Bourbon County commissioners opened a work session focused on updating the county employee handbook and consolidating job descriptions that department heads have kept in separate files.
The county clerk's office will collect current job descriptions from departments and store them in a shared location so commissioners and staff can review them before a scheduled work session. Commissioners said many job descriptions in the printed handbook are out of date — some stamped “last updated 1999” — and that the county needs a single, accessible source for the up-to-date versions used in hiring, unemployment hearings and workers' compensation cases.
County staff noted the handbook as printed reflects certain resolutions and policies that have been adopted over time but not always integrated. The county already has a template handbook available through KCAMP (a county risk-management/insurance partner) and examples from SHRM; staff recommended using those materials as a baseline and adapting them for county-specific rules (for example, elected-official authority over hiring and firing and nepotism-related provisions).
Officials agreed to a process: department heads and elected officials will review the clerk-held job descriptions and upload suggested changes to a county SharePoint or shared file system so one person can consolidate inputs. The clerk's office will retain a permanent copy of finalized job descriptions and make them available for hearings and personnel actions.

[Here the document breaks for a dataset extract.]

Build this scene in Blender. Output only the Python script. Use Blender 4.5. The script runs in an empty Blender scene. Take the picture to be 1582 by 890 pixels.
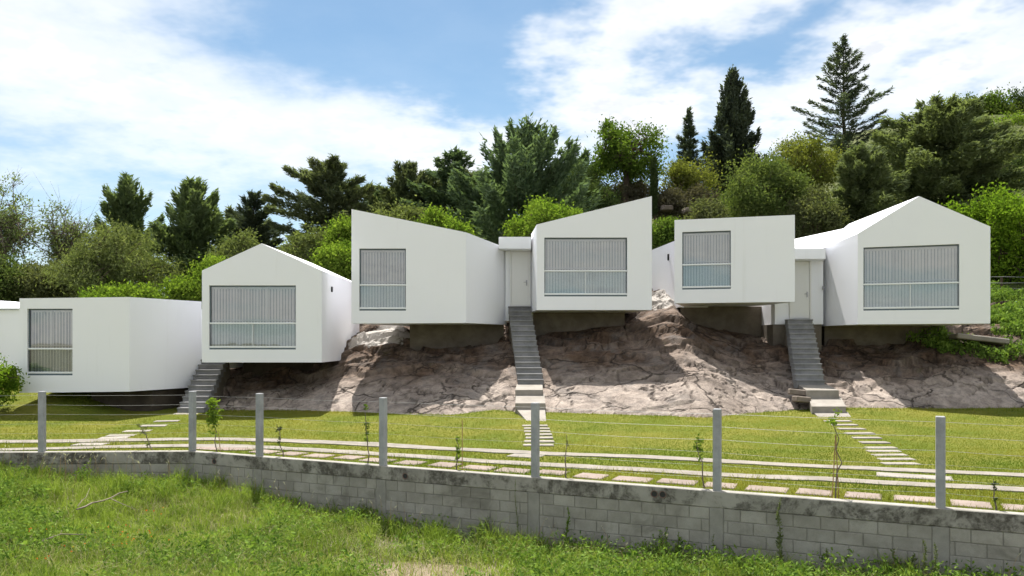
import bpy, math, random
import numpy as np
from mathutils import Vector

SC = bpy.context.scene
COL = SC.collection
R = math.radians
rng = np.random.default_rng(7)
random.seed(7)

# ------------------------------------------------------------------ camera
CZ = 2.40                      # eye height above the garden wall's top
F = 1241.0                     # focal length in photo pixels (1582 wide)
HZ = 530.0                     # photo row of the horizon
cam = bpy.data.cameras.new('camera')
cam.sensor_width = 36.0
cam.lens = F / 1582 * 36.0
cam.shift_y = (HZ - 445) / 1582
cam.clip_start = 0.1
cam.clip_end = 6000
camo = bpy.data.objects.new('camera', cam)
camo.location = (0, 0, CZ)
camo.rotation_euler = (R(90), 0, 0)
COL.objects.link(camo)
SC.camera = camo

# ------------------------------------------------------------------ light
SUN_DIR = Vector((0.10, -0.47, -1.0)).normalized()       # direction the light travels
sun_el = math.asin(-SUN_DIR.z)
to_sun = -SUN_DIR
sun_az = math.atan2(to_sun.x, to_sun.y)                  # from +Y towards +X
SUN_STRENGTH = 4.6
SKY_STRENGTH = 0.085
CLOUD_VALUE = 6.6
EXPOSURE = 1.15

sl = bpy.data.lights.new('sun', 'SUN')
sl.energy = SUN_STRENGTH
sl.angle = R(0.53)
sl.color = (1.0, 0.965, 0.915)
so = bpy.data.objects.new('sun', sl)
so.rotation_euler = SUN_DIR.to_track_quat('-Z', 'Y').to_euler()
so.location = (-5, 20, 40)
COL.objects.link(so)

SC.view_settings.view_transform = 'Standard'
SC.view_settings.look = 'None'
SC.view_settings.exposure = EXPOSURE
SC.view_settings.gamma = 1.0
SC.view_settings.use_curve_mapping = False
SC.cycles.max_bounces = 5
SC.cycles.diffuse_bounces = 3
SC.cycles.glossy_bounces = 2
SC.cycles.transparent_max_bounces = 8
SC.cycles.use_adaptive_sampling = True
SC.cycles.adaptive_threshold = 0.03
SC.cycles.caustics_reflective = False
SC.cycles.caustics_refractive = False
SC.cycles.use_denoising = True


class NT:
    """Small node helper."""
    def __init__(self, tree):
        self.t = tree
        self.n = tree.nodes
        self.l = tree.links

    def node(self, kind, **kw):
        nd = self.n.new(kind)
        for k, v in kw.items():
            setattr(nd, k, v)
        return nd

    def put(self, sock, v):
        if isinstance(v, bpy.types.NodeSocket):
            self.l.new(v, sock)
        elif v is not None:
            sock.default_value = v

    def math(self, op, a, b=None, c=None, clamp=False):
        nd = self.node('ShaderNodeMath', operation=op)
        nd.use_clamp = clamp
        self.put(nd.inputs[0], a)
        if b is not None:
            self.put(nd.inputs[1], b)
        if c is not None:
            self.put(nd.inputs[2], c)
        return nd.outputs[0]

    def mix(self, f, a, b, blend='MIX'):
        nd = self.node('ShaderNodeMix', data_type='RGBA', blend_type=blend)
        self.put(nd.inputs[0], f)
        for i, v in ((6, a), (7, b)):
            if not isinstance(v, bpy.types.NodeSocket) and len(v) == 3:
                v = (*v, 1)
            self.put(nd.inputs[i], v)
        return nd.outputs[2]

    def ramp(self, f, lo, hi, a=0.0, b=1.0, smooth=True):
        nd = self.node('ShaderNodeMapRange')
        nd.interpolation_type = 'SMOOTHSTEP' if smooth else 'LINEAR'
        self.put(nd.inputs[0], f)
        nd.inputs[1].default_value = lo
        nd.inputs[2].default_value = hi
        nd.inputs[3].default_value = a
        nd.inputs[4].default_value = b
        return nd.outputs[0]

    def noise(self, vec, scale, detail=4, rough=0.55, dist=0.0):
        nd = self.node('ShaderNodeTexNoise')
        self.put(nd.inputs['Vector'], vec)
        nd.inputs['Scale'].default_value = scale
        nd.inputs['Detail'].default_value = detail
        nd.inputs['Roughness'].default_value = rough
        nd.inputs['Distortion'].default_value = dist
        return nd.outputs['Fac']

    def coords(self, kind='Object', scale=None):
        nd = self.node('ShaderNodeTexCoord')
        v = nd.outputs[kind]
        if scale:
            m = self.node('ShaderNodeMapping')
            m.inputs['Scale'].default_value = scale
            self.l.new(v, m.inputs['Vector'])
            v = m.outputs[0]
        return v


def px_dir(x, y):
    """photo pixel -> azimuth, elevation of that piece of sky"""
    a = math.atan2(x - 791, F)
    return a, math.atan2((HZ - y) * math.cos(a), F)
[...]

Commissioners proposed a follow-up work session in March (the commission discussed meeting dates tied to other budget work sessions) and encouraged department heads to submit job descriptions and recommendations in advance so the group can produce a consolidated draft.
Why it matters: A single, current set of job descriptions and a consolidated handbook reduce delay and confusion in unemployment hearings, workers' compensation claims and routine personnel actions. Commissioners said they want an iterative process that includes department-level review and final approval by the commission.